___ Dataset records ___

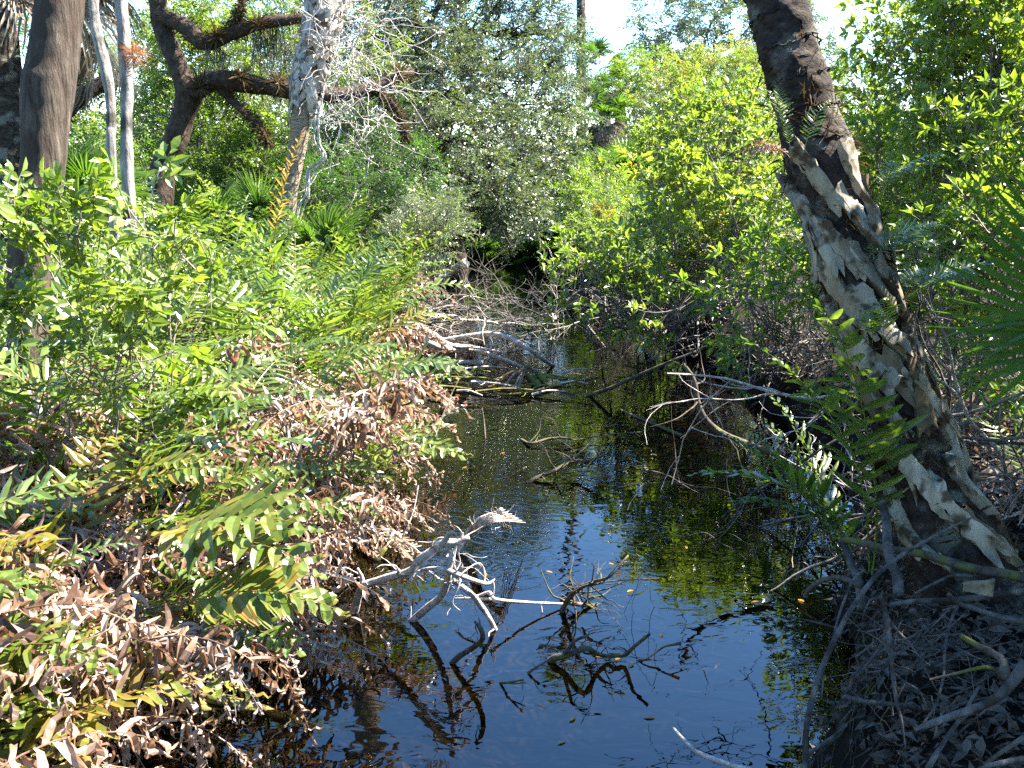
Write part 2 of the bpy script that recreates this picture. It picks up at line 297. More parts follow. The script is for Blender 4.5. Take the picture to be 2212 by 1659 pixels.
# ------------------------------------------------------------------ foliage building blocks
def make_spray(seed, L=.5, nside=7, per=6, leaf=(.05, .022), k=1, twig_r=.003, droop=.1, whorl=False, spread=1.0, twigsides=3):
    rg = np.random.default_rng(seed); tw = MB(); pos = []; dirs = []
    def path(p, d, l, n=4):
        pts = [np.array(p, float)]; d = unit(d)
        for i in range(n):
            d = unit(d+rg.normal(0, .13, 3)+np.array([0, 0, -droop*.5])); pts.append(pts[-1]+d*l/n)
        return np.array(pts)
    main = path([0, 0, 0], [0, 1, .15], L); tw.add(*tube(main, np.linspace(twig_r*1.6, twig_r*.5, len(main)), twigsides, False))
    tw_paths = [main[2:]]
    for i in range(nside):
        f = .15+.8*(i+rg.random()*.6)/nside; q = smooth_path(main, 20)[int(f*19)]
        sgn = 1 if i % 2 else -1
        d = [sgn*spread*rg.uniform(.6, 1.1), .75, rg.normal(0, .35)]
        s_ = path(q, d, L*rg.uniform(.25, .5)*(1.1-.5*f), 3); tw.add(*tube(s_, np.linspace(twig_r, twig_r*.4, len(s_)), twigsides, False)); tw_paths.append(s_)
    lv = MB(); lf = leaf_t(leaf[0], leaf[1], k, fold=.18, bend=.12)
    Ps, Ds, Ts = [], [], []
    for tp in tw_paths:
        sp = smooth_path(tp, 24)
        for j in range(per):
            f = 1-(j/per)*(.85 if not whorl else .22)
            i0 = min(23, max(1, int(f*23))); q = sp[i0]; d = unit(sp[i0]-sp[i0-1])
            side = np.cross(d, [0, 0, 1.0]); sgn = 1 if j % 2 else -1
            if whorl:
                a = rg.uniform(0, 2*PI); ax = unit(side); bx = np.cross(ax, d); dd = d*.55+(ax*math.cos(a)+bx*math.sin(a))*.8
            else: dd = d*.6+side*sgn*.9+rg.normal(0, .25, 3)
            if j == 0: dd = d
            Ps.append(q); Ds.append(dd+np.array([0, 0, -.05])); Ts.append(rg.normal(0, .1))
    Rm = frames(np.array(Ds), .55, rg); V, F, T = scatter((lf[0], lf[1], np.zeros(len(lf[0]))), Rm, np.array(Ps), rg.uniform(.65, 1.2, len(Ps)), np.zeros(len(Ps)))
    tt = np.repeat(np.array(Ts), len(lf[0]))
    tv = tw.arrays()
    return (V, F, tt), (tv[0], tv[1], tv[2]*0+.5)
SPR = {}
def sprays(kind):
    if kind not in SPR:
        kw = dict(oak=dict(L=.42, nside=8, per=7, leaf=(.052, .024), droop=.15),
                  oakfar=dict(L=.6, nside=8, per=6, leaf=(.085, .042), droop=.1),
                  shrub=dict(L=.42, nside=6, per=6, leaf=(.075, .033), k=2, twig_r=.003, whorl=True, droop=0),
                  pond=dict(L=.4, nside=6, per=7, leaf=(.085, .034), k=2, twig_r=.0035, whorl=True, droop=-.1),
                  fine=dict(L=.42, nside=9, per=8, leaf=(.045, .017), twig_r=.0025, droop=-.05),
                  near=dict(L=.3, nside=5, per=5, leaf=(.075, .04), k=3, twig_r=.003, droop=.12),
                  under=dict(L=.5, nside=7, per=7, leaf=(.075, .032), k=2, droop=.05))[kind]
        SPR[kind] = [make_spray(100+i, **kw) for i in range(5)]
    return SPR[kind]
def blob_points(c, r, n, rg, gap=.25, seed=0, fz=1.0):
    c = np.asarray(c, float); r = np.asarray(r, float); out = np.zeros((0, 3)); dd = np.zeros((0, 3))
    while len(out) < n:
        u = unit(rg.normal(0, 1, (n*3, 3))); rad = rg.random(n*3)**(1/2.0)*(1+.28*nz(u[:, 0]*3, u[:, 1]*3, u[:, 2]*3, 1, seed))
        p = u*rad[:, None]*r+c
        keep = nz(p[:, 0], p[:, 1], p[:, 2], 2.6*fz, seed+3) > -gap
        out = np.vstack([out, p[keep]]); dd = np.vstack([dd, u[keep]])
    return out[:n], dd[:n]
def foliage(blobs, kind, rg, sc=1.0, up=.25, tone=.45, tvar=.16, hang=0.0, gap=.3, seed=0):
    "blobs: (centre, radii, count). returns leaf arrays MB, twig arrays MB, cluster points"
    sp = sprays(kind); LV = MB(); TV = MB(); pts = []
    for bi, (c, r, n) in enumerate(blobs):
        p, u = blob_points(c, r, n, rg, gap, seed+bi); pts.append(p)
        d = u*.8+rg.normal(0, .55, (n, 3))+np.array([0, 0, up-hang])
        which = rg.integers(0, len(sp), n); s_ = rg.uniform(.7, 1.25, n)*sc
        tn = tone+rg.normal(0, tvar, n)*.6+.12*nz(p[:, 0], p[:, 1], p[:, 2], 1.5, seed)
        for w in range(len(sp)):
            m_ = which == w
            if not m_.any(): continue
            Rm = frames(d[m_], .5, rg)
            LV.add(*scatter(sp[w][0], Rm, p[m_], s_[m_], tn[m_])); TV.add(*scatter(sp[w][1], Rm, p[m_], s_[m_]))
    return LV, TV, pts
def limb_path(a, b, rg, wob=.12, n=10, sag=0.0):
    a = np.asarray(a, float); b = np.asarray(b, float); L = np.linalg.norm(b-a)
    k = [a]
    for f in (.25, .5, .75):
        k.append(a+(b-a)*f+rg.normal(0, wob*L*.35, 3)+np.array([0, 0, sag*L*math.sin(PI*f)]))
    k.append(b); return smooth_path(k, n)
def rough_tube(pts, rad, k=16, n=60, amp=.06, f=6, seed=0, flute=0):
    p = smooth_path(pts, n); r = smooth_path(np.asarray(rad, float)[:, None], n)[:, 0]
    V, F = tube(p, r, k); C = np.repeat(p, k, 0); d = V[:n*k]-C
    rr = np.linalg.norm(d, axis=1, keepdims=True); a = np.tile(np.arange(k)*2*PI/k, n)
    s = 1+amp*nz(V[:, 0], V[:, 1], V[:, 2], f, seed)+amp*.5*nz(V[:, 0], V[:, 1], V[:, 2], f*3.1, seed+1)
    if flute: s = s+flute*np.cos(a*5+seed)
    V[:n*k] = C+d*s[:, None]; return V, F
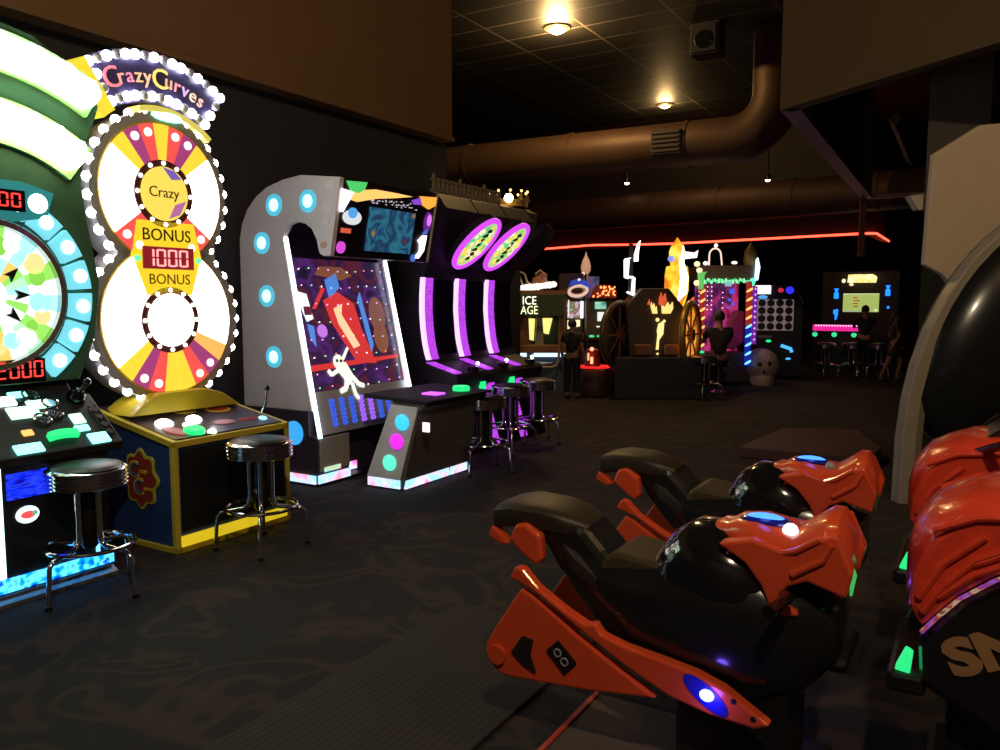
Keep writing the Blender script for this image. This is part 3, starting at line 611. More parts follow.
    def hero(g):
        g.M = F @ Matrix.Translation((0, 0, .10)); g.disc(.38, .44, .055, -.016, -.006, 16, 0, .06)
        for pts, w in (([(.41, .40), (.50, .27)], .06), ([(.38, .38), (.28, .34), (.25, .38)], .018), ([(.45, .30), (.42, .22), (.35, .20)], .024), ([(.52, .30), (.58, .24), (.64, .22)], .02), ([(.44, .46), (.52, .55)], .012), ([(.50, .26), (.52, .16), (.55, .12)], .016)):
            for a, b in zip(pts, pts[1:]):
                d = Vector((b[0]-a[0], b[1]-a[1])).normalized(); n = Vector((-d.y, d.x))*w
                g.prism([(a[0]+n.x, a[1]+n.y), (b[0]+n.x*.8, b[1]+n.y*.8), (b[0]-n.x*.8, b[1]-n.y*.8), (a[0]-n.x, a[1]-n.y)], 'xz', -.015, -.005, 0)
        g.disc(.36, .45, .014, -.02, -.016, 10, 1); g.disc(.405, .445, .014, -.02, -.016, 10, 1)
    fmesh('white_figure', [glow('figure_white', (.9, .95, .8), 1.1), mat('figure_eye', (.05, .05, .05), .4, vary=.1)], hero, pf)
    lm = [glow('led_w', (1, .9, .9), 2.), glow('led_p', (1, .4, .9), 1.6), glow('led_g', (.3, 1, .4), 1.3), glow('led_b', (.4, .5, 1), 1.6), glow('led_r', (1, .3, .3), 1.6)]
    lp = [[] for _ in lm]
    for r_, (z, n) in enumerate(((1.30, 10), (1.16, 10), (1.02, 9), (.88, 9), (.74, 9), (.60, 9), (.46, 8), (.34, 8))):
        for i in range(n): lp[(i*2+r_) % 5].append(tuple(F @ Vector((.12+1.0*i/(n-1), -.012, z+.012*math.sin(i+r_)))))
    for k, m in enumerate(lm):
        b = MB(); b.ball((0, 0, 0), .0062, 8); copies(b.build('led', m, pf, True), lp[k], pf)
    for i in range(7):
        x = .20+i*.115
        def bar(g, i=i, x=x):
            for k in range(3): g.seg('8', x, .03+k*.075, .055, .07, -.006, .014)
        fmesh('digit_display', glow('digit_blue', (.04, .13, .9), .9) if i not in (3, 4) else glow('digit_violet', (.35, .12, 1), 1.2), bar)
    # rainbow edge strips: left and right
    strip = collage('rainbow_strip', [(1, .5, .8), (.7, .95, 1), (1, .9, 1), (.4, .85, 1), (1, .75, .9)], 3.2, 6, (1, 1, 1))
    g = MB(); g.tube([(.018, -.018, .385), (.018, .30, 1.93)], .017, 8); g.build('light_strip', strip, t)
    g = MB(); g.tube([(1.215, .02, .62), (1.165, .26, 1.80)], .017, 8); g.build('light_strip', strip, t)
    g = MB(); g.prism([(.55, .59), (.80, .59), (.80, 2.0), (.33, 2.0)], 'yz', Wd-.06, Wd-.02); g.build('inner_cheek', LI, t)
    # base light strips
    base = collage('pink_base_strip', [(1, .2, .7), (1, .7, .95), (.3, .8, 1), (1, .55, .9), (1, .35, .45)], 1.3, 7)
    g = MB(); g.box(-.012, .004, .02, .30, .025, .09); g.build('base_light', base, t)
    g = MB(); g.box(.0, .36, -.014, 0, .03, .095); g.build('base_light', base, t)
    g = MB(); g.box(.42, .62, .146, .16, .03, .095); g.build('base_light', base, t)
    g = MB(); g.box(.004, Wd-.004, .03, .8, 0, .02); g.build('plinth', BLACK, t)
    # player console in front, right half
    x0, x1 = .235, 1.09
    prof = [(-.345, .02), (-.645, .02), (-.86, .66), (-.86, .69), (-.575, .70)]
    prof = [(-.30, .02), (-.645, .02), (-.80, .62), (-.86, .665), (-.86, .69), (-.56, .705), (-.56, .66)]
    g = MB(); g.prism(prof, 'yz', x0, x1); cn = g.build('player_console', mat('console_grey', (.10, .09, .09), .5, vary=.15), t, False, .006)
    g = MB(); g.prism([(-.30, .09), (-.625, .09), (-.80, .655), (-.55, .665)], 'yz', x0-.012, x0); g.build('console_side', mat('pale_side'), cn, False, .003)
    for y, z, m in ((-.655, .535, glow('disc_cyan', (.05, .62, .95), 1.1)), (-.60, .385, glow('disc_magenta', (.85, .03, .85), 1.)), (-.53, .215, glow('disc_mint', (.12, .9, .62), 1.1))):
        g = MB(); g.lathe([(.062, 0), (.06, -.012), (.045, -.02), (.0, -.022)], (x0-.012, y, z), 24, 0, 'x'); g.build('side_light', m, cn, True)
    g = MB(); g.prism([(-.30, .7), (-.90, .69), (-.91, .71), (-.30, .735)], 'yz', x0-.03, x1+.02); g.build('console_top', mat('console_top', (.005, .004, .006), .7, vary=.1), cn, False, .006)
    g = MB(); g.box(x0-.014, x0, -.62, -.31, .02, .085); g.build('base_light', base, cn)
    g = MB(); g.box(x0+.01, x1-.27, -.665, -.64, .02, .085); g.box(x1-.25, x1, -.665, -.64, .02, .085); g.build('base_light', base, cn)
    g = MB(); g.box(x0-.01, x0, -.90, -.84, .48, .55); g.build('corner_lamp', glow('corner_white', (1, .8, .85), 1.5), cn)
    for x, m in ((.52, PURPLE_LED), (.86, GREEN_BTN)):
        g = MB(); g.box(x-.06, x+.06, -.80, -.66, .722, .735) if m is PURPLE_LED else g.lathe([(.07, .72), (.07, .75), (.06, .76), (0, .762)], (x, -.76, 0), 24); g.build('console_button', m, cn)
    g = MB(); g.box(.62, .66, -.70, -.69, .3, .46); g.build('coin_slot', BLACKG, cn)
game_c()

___

Stated goal -
Check each line of the records for the word "part", and show the lines that contain it.

Final result -
Write part 2 of the bpy script that recreates this picture. It picks up at line 297. More parts follow. The script is for Blender 4.5. Take the picture to be 2212 by 1659 pixels.
Keep writing the Blender script for this image. This is part 3, starting at line 611. More parts follow.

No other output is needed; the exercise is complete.